| Supplied information |
● ● ●

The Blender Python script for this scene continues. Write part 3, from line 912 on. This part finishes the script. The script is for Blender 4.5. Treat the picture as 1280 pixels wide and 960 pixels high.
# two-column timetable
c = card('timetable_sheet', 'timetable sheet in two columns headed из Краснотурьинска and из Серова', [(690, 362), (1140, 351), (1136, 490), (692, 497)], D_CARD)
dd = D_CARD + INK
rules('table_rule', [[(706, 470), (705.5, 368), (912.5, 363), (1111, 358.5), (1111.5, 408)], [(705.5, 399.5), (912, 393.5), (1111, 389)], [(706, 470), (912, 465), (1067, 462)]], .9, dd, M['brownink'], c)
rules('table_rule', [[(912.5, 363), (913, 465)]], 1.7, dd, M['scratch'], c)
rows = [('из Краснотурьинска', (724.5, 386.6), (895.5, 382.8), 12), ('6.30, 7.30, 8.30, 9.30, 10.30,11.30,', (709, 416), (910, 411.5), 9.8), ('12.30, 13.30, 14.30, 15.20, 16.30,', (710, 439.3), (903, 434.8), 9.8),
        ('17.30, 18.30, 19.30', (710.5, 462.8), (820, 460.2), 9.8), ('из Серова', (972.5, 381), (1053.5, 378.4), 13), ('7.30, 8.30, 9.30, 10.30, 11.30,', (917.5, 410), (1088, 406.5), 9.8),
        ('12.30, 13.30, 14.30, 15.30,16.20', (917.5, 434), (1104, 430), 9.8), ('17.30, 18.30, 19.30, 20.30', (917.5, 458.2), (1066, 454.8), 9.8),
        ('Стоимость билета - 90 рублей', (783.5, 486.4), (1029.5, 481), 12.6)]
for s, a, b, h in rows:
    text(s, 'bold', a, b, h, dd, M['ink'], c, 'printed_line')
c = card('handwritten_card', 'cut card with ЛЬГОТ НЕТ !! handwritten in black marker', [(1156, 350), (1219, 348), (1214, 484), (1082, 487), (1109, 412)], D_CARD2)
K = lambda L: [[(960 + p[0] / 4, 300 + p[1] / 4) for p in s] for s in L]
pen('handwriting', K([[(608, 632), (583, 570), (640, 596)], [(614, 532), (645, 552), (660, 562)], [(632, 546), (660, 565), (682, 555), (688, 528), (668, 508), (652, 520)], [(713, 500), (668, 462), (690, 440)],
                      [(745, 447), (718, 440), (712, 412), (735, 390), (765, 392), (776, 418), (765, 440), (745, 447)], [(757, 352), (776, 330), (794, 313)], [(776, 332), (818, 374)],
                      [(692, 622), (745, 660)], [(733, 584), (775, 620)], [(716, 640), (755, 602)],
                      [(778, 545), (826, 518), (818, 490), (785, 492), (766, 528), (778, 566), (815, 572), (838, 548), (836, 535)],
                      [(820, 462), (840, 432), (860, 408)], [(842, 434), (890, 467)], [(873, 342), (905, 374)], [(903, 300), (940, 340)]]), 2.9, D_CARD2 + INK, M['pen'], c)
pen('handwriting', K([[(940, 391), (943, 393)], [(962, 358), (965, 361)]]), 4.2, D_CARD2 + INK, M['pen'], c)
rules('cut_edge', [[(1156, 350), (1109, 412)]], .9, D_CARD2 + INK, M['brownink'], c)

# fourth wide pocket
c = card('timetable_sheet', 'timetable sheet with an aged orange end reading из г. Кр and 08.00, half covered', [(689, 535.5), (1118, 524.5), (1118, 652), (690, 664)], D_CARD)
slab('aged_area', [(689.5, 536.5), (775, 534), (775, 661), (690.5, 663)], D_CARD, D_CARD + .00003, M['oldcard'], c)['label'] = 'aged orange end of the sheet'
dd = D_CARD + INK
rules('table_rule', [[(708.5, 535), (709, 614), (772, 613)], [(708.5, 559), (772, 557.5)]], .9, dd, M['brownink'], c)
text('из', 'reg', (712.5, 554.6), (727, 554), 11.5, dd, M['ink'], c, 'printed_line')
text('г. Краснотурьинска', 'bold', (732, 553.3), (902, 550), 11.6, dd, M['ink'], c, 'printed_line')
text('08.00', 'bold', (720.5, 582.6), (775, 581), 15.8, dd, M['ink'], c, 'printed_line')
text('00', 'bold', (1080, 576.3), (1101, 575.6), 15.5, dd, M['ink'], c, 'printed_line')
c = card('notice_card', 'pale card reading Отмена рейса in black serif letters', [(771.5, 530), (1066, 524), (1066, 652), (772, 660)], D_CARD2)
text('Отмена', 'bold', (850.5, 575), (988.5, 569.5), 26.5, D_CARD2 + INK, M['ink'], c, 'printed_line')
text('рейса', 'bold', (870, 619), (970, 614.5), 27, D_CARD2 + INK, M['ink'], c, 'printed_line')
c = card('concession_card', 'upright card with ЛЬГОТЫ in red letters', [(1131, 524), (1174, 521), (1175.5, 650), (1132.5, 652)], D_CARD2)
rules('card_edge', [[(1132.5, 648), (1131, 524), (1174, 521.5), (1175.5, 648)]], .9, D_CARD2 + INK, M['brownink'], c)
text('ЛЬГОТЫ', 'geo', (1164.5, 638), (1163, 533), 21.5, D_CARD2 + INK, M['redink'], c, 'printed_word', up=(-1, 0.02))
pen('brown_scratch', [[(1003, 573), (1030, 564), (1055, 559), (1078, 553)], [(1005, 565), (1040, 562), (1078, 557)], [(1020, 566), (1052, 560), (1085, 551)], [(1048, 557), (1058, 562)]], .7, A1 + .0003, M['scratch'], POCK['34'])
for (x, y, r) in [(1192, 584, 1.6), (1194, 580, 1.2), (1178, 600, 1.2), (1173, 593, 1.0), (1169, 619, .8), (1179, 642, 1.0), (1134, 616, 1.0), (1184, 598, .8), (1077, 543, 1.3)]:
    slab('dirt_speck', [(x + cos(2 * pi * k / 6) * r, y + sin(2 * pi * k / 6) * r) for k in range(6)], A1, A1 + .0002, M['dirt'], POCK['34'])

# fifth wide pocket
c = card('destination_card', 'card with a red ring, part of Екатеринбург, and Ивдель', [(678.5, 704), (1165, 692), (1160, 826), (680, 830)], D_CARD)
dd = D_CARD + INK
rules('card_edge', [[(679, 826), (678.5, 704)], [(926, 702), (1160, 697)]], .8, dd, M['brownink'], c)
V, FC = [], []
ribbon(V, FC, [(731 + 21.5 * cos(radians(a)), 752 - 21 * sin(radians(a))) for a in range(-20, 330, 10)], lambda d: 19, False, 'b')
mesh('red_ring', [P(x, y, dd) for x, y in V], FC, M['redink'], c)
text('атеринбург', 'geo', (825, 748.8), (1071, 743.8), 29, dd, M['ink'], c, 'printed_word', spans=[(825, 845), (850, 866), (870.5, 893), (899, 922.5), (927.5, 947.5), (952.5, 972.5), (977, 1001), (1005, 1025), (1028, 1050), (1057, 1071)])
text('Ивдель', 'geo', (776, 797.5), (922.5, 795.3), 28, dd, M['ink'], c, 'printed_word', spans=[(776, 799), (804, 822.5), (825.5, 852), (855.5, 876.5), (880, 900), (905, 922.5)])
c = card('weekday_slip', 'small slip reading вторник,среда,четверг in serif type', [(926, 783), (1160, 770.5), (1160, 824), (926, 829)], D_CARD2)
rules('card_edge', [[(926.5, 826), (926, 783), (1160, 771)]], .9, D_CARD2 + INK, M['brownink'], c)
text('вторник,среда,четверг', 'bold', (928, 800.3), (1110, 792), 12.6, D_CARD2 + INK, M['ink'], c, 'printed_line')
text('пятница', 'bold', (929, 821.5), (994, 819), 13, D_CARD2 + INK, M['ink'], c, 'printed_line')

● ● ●

| Task to complete |
Show the data once more, exactly as it was written.

| Response below |
The Blender Python script for this scene continues. Write part 3, from line 912 on. This part finishes the script. The script is for Blender 4.5. Treat the picture as 1280 pixels wide and 960 pixels high.
# two-column timetable
c = card('timetable_sheet', 'timetable sheet in two columns headed из Краснотурьинска and из Серова', [(690, 362), (1140, 351), (1136, 490), (692, 497)], D_CARD)
dd = D_CARD + INK
rules('table_rule', [[(706, 470), (705.5, 368), (912.5, 363), (1111, 358.5), (1111.5, 408)], [(705.5, 399.5), (912, 393.5), (1111, 389)], [(706, 470), (912, 465), (1067, 462)]], .9, dd, M['brownink'], c)
rules('table_rule', [[(912.5, 363), (913, 465)]], 1.7, dd, M['scratch'], c)
rows = [('из Краснотурьинска', (724.5, 386.6), (895.5, 382.8), 12), ('6.30, 7.30, 8.30, 9.30, 10.30,11.30,', (709, 416), (910, 411.5), 9.8), ('12.30, 13.30, 14.30, 15.20, 16.30,', (710, 439.3), (903, 434.8), 9.8),
        ('17.30, 18.30, 19.30', (710.5, 462.8), (820, 460.2), 9.8), ('из Серова', (972.5, 381), (1053.5, 378.4), 13), ('7.30, 8.30, 9.30, 10.30, 11.30,', (917.5, 410), (1088, 406.5), 9.8),
        ('12.30, 13.30, 14.30, 15.30,16.20', (917.5, 434), (1104, 430), 9.8), ('17.30, 18.30, 19.30, 20.30', (917.5, 458.2), (1066, 454.8), 9.8),
        ('Стоимость билета - 90 рублей', (783.5, 486.4), (1029.5, 481), 12.6)]
for s, a, b, h in rows:
    text(s, 'bold', a, b, h, dd, M['ink'], c, 'printed_line')
c = card('handwritten_card', 'cut card with ЛЬГОТ НЕТ !! handwritten in black marker', [(1156, 350), (1219, 348), (1214, 484), (1082, 487), (1109, 412)], D_CARD2)
K = lambda L: [[(960 + p[0] / 4, 300 + p[1] / 4) for p in s] for s in L]
pen('handwriting', K([[(608, 632), (583, 570), (640, 596)], [(614, 532), (645, 552), (660, 562)], [(632, 546), (660, 565), (682, 555), (688, 528), (668, 508), (652, 520)], [(713, 500), (668, 462), (690, 440)],
                      [(745, 447), (718, 440), (712, 412), (735, 390), (765, 392), (776, 418), (765, 440), (745, 447)], [(757, 352), (776, 330), (794, 313)], [(776, 332), (818, 374)],
                      [(692, 622), (745, 660)], [(733, 584), (775, 620)], [(716, 640), (755, 602)],
                      [(778, 545), (826, 518), (818, 490), (785, 492), (766, 528), (778, 566), (815, 572), (838, 548), (836, 535)],
                      [(820, 462), (840, 432), (860, 408)], [(842, 434), (890, 467)], [(873, 342), (905, 374)], [(903, 300), (940, 340)]]), 2.9, D_CARD2 + INK, M['pen'], c)
pen('handwriting', K([[(940, 391), (943, 393)], [(962, 358), (965, 361)]]), 4.2, D_CARD2 + INK, M['pen'], c)
rules('cut_edge', [[(1156, 350), (1109, 412)]], .9, D_CARD2 + INK, M['brownink'], c)

# fourth wide pocket
c = card('timetable_sheet', 'timetable sheet with an aged orange end reading из г. Кр and 08.00, half covered', [(689, 535.5), (1118, 524.5), (1118, 652), (690, 664)], D_CARD)
slab('aged_area', [(689.5, 536.5), (775, 534), (775, 661), (690.5, 663)], D_CARD, D_CARD + .00003, M['oldcard'], c)['label'] = 'aged orange end of the sheet'
dd = D_CARD + INK
rules('table_rule', [[(708.5, 535), (709, 614), (772, 613)], [(708.5, 559), (772, 557.5)]], .9, dd, M['brownink'], c)
text('из', 'reg', (712.5, 554.6), (727, 554), 11.5, dd, M['ink'], c, 'printed_line')
text('г. Краснотурьинска', 'bold', (732, 553.3), (902, 550), 11.6, dd, M['ink'], c, 'printed_line')
text('08.00', 'bold', (720.5, 582.6), (775, 581), 15.8, dd, M['ink'], c, 'printed_line')
text('00', 'bold', (1080, 576.3), (1101, 575.6), 15.5, dd, M['ink'], c, 'printed_line')
c = card('notice_card', 'pale card reading Отмена рейса in black serif letters', [(771.5, 530), (1066, 524), (1066, 652), (772, 660)], D_CARD2)
text('Отмена', 'bold', (850.5, 575), (988.5, 569.5), 26.5, D_CARD2 + INK, M['ink'], c, 'printed_line')
text('рейса', 'bold', (870, 619), (970, 614.5), 27, D_CARD2 + INK, M['ink'], c, 'printed_line')
c = card('concession_card', 'upright card with ЛЬГОТЫ in red letters', [(1131, 524), (1174, 521), (1175.5, 650), (1132.5, 652)], D_CARD2)
rules('card_edge', [[(1132.5, 648), (1131, 524), (1174, 521.5), (1175.5, 648)]], .9, D_CARD2 + INK, M['brownink'], c)
text('ЛЬГОТЫ', 'geo', (1164.5, 638), (1163, 533), 21.5, D_CARD2 + INK, M['redink'], c, 'printed_word', up=(-1, 0.02))
pen('brown_scratch', [[(1003, 573), (1030, 564), (1055, 559), (1078, 553)], [(1005, 565), (1040, 562), (1078, 557)], [(1020, 566), (1052, 560), (1085, 551)], [(1048, 557), (1058, 562)]], .7, A1 + .0003, M['scratch'], POCK['34'])
for (x, y, r) in [(1192, 584, 1.6), (1194, 580, 1.2), (1178, 600, 1.2), (1173, 593, 1.0), (1169, 619, .8), (1179, 642, 1.0), (1134, 616, 1.0), (1184, 598, .8), (1077, 543, 1.3)]:
    slab('dirt_speck', [(x + cos(2 * pi * k / 6) * r, y + sin(2 * pi * k / 6) * r) for k in range(6)], A1, A1 + .0002, M['dirt'], POCK['34'])

# fifth wide pocket
c = card('destination_card', 'card with a red ring, part of Екатеринбург, and Ивдель', [(678.5, 704), (1165, 692), (1160, 826), (680, 830)], D_CARD)
dd = D_CARD + INK
rules('card_edge', [[(679, 826), (678.5, 704)], [(926, 702), (1160, 697)]], .8, dd, M['brownink'], c)
V, FC = [], []
ribbon(V, FC, [(731 + 21.5 * cos(radians(a)), 752 - 21 * sin(radians(a))) for a in range(-20, 330, 10)], lambda d: 19, False, 'b')
mesh('red_ring', [P(x, y, dd) for x, y in V], FC, M['redink'], c)
text('атеринбург', 'geo', (825, 748.8), (1071, 743.8), 29, dd, M['ink'], c, 'printed_word', spans=[(825, 845), (850, 866), (870.5, 893), (899, 922.5), (927.5, 947.5), (952.5, 972.5), (977, 1001), (1005, 1025), (1028, 1050), (1057, 1071)])
text('Ивдель', 'geo', (776, 797.5), (922.5, 795.3), 28, dd, M['ink'], c, 'printed_word', spans=[(776, 799), (804, 822.5), (825.5, 852), (855.5, 876.5), (880, 900), (905, 922.5)])
c = card('weekday_slip', 'small slip reading вторник,среда,четверг in serif type', [(926, 783), (1160, 770.5), (1160, 824), (926, 829)], D_CARD2)
rules('card_edge', [[(926.5, 826), (926, 783), (1160, 771)]], .9, D_CARD2 + INK, M['brownink'], c)
text('вторник,среда,четверг', 'bold', (928, 800.3), (1110, 792), 12.6, D_CARD2 + INK, M['ink'], c, 'printed_line')
text('пятница', 'bold', (929, 821.5), (994, 819), 13, D_CARD2 + INK, M['ink'], c, 'printed_line')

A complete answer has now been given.